1897年にロンドンで生まれ、ラルワース・コーヴでの撮影の時は16歳でした。
英国初の女子向け高等教育機関であるロンドンのベッドフォード・カレッジで、倫理学、ヨーロッパの歴史、ラテン語を学んだクリスティーナは、その後ヨーロッパ各地を旅し、アメリカにも何度も行っていたそう。
結婚はせず、子どもも持たず、両親が亡くなるまでは両親と暮らし、晩年はバッキンガムシャーのストーク・ハモンドに移住。村の行事の企画に関わったり、日曜学校で教えるなど、ここでも積極的に活動していました。

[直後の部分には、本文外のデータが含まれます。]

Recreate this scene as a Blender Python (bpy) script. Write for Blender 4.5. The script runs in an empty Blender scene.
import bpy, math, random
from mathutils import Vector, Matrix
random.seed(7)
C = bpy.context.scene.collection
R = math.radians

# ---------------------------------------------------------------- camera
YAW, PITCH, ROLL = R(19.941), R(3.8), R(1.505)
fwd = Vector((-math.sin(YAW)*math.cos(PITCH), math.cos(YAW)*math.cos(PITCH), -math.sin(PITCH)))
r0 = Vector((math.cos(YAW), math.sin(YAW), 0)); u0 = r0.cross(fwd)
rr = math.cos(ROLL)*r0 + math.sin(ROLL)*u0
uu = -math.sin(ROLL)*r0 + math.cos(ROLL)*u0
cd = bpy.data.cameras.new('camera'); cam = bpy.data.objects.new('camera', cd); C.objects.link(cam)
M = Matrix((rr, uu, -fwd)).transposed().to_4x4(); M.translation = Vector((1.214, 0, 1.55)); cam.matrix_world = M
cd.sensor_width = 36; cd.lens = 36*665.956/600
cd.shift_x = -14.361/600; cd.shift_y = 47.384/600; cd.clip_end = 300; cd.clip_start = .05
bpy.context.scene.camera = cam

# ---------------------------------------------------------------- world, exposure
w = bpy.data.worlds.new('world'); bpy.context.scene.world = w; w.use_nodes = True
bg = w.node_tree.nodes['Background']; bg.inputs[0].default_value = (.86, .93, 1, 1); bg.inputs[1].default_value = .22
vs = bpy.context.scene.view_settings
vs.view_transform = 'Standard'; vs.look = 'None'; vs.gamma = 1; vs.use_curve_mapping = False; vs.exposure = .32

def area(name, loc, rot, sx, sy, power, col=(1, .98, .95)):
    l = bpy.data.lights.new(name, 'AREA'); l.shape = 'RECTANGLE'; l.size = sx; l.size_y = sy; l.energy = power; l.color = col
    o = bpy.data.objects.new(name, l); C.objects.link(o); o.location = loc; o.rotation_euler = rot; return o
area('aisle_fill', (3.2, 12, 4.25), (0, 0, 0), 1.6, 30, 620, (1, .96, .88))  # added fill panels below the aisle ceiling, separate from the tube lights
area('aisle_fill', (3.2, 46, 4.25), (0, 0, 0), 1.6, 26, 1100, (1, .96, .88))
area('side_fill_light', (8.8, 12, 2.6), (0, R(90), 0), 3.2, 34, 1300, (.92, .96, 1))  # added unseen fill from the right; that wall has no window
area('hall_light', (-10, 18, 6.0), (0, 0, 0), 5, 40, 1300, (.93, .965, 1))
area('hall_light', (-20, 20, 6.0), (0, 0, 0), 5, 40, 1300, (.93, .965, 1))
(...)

時空の彼方に儚く消えたと思われた少女は、実際には聡明で活発な女性に成長し、84歳で亡くなるまで確かな自分の人生を生きていたのです。
一方、妹のアン・コーネリアは結婚して2人の子どもがいましたが、ひとりは早世、もうひとりも2008年に76歳で亡くなっています。
しかも、アン・コーネリアは、長女を亡くした1943年には既にカナダに移住していたようで、2015年に赤い服の少女が話題になった時には、ロンドンでのベヴァン一家を知る者は、もう誰もいなくなっていました。すぐにクリスティーナの身元がわからなかったのもそのためでしょう。もしもオゴーマンのスライドが出てこなかったら、永遠に謎のままだったかもしれません。
クリスティーナという、ひとりの女性が生きた有限の人生。彼女の実在が再び人々の記憶から失われてしまったとしても、その人生の一瞬を焼き付けた写真は生き続けるのでしょう。それを目にした人の中で、幻のような永遠として。